Norton: Well, that sounds ominous.
  • Harrison: Washington able to locate those trucks?
Ironhorse: That's a negative, Doctor.
Harrison: Nothing showed on the satellite photos?
Ironhorse: Well, apparently, the powers that be haven't approved the release of any of the super high-resolution satellite photography yet.
Suzanne: Why would they be so uncooperative?
Ironhorse: Well, these are professionals, Doctor. If they don't feel that it's in the best interests of the United States to release those photographs, then they damned well shouldn't release those photographs.

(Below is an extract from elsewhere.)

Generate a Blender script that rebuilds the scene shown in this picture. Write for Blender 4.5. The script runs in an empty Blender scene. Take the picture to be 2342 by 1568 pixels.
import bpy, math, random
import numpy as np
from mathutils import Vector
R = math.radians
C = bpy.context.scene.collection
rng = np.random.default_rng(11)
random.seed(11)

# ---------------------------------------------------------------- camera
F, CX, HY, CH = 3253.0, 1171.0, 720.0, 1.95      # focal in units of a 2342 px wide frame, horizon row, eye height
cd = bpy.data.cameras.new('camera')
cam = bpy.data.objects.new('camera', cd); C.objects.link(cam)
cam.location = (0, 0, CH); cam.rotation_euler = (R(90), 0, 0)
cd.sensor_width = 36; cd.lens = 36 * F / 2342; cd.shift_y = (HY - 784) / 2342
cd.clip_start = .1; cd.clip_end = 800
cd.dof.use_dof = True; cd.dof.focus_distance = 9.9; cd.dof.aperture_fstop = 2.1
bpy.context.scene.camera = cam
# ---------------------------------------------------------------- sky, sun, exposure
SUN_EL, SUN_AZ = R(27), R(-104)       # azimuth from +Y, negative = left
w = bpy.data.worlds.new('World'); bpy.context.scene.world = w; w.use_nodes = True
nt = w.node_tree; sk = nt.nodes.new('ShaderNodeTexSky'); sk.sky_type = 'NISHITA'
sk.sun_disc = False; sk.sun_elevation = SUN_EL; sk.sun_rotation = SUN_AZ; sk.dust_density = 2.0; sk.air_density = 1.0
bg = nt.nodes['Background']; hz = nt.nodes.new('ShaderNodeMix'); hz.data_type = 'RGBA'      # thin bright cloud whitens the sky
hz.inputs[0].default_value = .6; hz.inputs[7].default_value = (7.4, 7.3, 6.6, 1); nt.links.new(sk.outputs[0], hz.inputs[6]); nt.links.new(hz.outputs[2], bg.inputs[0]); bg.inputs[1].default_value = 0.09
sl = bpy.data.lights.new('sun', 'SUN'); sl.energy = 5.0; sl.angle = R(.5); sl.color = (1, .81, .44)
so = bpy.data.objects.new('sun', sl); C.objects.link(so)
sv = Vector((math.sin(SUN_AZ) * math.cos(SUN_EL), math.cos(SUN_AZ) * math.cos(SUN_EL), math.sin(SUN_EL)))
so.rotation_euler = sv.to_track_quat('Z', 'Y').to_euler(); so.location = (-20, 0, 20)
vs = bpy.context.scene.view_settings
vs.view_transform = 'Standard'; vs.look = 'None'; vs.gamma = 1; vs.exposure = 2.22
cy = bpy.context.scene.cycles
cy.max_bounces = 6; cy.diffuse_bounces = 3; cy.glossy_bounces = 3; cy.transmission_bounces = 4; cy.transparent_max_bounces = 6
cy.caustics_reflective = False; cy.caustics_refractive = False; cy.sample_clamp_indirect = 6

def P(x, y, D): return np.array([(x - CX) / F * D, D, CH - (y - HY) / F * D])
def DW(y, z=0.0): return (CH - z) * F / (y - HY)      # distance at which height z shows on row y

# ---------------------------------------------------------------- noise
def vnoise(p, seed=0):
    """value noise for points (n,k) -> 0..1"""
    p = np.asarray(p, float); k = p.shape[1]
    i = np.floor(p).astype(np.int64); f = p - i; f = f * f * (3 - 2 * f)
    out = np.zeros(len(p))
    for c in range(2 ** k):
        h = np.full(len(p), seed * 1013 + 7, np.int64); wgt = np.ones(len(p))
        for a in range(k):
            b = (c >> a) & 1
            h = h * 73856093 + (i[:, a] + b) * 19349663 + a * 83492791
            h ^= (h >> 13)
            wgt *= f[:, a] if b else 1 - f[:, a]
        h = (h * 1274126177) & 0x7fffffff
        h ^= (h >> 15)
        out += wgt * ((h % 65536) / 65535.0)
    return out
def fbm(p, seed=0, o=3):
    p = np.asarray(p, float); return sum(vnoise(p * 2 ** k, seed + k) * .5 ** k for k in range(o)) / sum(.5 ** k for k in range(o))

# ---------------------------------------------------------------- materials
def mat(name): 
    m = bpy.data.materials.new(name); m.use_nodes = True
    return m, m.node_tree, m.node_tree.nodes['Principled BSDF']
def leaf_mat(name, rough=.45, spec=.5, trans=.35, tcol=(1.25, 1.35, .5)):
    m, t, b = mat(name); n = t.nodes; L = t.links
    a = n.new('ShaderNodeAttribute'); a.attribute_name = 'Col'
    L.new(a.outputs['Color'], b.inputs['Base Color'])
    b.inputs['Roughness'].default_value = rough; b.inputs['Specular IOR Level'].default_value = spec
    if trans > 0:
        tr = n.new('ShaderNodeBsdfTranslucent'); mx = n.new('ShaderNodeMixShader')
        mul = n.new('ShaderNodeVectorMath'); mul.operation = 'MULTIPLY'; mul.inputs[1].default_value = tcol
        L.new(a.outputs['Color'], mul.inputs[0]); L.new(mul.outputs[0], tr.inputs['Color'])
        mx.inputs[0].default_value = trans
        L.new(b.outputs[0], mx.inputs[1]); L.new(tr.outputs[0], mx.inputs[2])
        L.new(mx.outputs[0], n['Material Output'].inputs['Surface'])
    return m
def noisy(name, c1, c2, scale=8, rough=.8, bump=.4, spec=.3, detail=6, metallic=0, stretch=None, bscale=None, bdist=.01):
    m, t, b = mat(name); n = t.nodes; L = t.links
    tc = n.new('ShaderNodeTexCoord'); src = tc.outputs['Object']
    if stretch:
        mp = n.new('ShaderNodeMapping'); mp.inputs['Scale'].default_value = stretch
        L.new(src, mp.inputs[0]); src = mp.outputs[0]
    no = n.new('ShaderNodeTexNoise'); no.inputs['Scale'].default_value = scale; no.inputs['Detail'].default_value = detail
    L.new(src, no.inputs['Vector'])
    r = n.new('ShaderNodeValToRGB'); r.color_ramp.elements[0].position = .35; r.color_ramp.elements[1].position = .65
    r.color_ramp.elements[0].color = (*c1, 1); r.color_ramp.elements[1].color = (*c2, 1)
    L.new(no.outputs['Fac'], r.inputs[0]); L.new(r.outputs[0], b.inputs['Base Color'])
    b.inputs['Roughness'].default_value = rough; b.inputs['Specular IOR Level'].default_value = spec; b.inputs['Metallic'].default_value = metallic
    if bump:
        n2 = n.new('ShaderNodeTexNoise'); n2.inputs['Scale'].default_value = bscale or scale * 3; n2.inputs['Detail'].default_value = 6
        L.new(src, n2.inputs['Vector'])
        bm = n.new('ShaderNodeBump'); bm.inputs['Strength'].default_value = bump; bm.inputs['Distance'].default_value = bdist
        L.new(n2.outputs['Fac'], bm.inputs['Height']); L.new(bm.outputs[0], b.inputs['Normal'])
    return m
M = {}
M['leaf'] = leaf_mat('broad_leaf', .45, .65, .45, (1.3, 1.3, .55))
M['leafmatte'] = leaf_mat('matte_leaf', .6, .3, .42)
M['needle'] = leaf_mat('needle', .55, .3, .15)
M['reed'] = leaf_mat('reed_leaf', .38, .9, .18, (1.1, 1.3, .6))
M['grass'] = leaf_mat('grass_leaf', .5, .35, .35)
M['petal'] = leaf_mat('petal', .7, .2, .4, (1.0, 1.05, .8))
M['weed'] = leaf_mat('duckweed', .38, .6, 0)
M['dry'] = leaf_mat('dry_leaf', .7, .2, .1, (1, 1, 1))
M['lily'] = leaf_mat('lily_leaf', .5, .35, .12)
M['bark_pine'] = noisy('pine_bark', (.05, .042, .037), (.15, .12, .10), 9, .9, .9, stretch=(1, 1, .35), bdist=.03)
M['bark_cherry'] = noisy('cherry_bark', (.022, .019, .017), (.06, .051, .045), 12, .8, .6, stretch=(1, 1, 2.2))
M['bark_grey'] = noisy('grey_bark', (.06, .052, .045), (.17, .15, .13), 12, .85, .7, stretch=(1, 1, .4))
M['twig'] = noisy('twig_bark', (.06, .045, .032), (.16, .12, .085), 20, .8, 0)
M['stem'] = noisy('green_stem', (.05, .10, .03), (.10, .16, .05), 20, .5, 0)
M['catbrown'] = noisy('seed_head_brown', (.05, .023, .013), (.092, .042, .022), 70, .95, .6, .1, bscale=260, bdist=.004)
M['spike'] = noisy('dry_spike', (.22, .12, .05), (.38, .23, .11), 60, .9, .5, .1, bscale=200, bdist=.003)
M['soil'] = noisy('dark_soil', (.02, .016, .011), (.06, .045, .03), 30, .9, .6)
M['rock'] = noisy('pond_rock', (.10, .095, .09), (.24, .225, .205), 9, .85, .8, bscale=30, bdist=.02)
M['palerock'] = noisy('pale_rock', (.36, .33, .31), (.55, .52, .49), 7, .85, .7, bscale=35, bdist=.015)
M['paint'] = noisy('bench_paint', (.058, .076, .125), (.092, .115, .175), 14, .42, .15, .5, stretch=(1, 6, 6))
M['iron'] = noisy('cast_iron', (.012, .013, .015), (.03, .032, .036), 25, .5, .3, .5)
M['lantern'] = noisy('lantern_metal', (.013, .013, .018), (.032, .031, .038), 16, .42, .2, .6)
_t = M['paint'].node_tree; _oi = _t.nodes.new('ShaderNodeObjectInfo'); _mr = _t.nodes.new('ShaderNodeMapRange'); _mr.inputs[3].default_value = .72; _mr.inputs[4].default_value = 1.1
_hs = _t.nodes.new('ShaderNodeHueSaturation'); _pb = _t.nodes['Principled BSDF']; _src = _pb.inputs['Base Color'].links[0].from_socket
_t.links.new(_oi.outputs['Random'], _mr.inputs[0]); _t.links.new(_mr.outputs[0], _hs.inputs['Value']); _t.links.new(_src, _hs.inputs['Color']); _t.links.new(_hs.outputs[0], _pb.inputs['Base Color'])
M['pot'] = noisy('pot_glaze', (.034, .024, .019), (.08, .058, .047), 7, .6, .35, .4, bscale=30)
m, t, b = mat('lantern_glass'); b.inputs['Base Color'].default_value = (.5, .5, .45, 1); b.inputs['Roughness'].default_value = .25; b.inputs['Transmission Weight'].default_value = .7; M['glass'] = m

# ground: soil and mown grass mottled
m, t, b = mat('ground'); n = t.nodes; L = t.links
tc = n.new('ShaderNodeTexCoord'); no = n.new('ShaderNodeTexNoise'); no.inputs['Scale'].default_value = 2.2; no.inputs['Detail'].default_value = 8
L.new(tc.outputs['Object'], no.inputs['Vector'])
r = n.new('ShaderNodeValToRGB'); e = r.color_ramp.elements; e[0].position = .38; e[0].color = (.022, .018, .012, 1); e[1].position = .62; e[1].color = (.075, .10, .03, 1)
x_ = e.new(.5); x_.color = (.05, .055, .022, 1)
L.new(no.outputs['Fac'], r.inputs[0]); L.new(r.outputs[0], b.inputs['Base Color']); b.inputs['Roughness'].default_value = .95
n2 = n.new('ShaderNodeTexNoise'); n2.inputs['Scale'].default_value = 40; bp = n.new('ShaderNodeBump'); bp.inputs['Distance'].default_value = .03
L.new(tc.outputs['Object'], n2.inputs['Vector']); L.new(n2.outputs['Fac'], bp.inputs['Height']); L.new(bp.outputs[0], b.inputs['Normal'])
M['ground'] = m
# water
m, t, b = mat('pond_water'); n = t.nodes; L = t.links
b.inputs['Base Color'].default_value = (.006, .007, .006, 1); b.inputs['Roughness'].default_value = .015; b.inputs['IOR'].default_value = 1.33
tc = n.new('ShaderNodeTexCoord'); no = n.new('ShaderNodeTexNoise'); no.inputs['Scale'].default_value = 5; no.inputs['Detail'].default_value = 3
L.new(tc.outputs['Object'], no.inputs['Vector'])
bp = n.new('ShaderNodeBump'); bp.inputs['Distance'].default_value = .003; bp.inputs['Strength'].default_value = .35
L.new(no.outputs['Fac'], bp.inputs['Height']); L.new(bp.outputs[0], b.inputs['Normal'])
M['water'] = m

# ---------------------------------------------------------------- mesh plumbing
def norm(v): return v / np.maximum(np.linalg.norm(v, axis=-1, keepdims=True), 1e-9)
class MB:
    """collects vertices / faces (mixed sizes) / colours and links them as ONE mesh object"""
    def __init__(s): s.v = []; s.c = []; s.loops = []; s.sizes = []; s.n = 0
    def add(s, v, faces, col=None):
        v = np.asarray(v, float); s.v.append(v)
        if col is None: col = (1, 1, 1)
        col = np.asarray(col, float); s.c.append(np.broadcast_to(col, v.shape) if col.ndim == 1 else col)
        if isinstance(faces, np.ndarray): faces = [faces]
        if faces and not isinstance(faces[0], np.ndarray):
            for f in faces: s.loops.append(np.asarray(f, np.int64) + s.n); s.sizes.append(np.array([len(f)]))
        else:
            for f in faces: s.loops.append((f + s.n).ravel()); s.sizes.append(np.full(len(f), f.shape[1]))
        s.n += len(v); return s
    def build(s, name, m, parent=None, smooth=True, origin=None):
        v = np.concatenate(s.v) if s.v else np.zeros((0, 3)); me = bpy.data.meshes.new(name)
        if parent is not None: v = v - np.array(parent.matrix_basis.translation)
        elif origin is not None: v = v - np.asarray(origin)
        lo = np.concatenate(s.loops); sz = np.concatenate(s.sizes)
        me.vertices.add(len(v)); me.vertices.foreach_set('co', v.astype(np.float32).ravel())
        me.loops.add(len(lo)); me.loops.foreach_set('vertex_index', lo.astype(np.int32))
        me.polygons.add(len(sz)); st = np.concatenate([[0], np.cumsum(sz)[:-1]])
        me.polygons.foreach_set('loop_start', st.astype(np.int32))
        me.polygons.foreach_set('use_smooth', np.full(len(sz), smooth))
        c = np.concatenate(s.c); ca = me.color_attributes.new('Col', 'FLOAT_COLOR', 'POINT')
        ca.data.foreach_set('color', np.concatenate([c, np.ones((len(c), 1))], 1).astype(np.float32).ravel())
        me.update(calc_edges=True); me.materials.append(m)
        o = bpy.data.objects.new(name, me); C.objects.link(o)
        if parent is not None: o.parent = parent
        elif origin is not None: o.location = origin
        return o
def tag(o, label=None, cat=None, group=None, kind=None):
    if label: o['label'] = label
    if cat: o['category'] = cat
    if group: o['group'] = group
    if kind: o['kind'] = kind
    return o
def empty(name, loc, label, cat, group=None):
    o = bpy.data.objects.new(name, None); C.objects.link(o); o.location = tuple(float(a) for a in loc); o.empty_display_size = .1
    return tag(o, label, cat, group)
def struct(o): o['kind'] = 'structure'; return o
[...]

Harrison: And if the aliens are successful and wipe every human being off the face of the Earth because they didn't release those photographs, they'd still be right?
Ironhorse: Look, Blackwood, I pushed this as far as I possibly could.
Harrison: Personally, I find groveling to be quite effective.
  • Harrison: Norton, how would you feel about three to five in a federal penitentiary?
Norton: Talk to me, Doc.
Harrison: I'd be very surprised if we couldn't put the combined brain power in this room together to figure out a way to tap into the satellite systems package and generate our own photographs.
Norton: Harrison, you got one strange head, but I like it.
  • Ironhorse: Blackwood, we're talking a violation of security, criminal trespass, possible treason.
Harrison: Colonel, Colonel, the government is the people, right? That's our information in there. We're just going to pay it a little visit.
Ironhorse: Officially, I haven't heard any of this.
Suzanne: Harrison, you can't be serious.
Harrison: Wait a minute, Colonel! Isn't the planet being threatened by aliens serious? Isn't the elimination of every life-form on Earth serious? Wouldn't we be negligent if we had the capability of getting this information and we didn't do it? (Suzanne and Ironhorse don't respond) I rest my case.
  • Advocate #3: For once, everything is proceeding according to plan.
Advocate #2: Yes, with new human hosts arriving every hour.
Advocate #1: These pathetic Earthlings have even less intelligence than our own planet's vegetation!
Advocate #2: Our own planet. If only we could see it one last time...
Advocate #3: Erase those thoughts from your mind, comrade. Our planet is already well into its final death rattle.
Advocate #1: You must remember that this planet is our home now.
Advocate #3: As it will be home to those on the way. Our colonists are relying upon us to be strong.
Advocate #1: The three of us.
Advocate #2: Of course. I must remember to deal with what is, not with what might have been. I appreciate your patience, comrades. My lapse will not be repeated.
Advocate #1: We have much to be grateful for. Within 24 hours, we will have increased our numbers by two-fold.
Advocate #2: Perhaps we should inform those on the way of our progress.
Advocate #3: Yes, they will be pleased... very pleased.
  • Harrison: Beeton? Where have I heard of Beeton before?
Suzanne: Kind of off the "Beeton" track, isn't it?
  • Ironhorse: This is really sick, Blackwood!
Suzanne: They're reviving new aliens! This whole town's been set up to recruit host bodies for aliens!
Harrison: It's like an alien Bates Motel.
  • Harrison: (referring to the aliens) Gone. They're all gone.
Suzanne: We did everything we could.
Harrison: That's not good enough, Suzanne.
Ironhorse: He's right. If we keep losing like this, we're dead meat on this planet.
Harrison: They must have revived a thousand of them. And now, they're out there. They're out there among us!
  • Elyse: And now on the lighter side of the news, apparently, it's that time of year again. Our station has received numerous local reports of, quote, "An invasion by aliens from another planet." We checked with nearby Goodwin Army base and public relations officers there have confirmed that military personnel were involved in routine training exercises at the time of the alleged incident. So far, no aliens have come forward to dispute these reports. But our door is open. Is yours?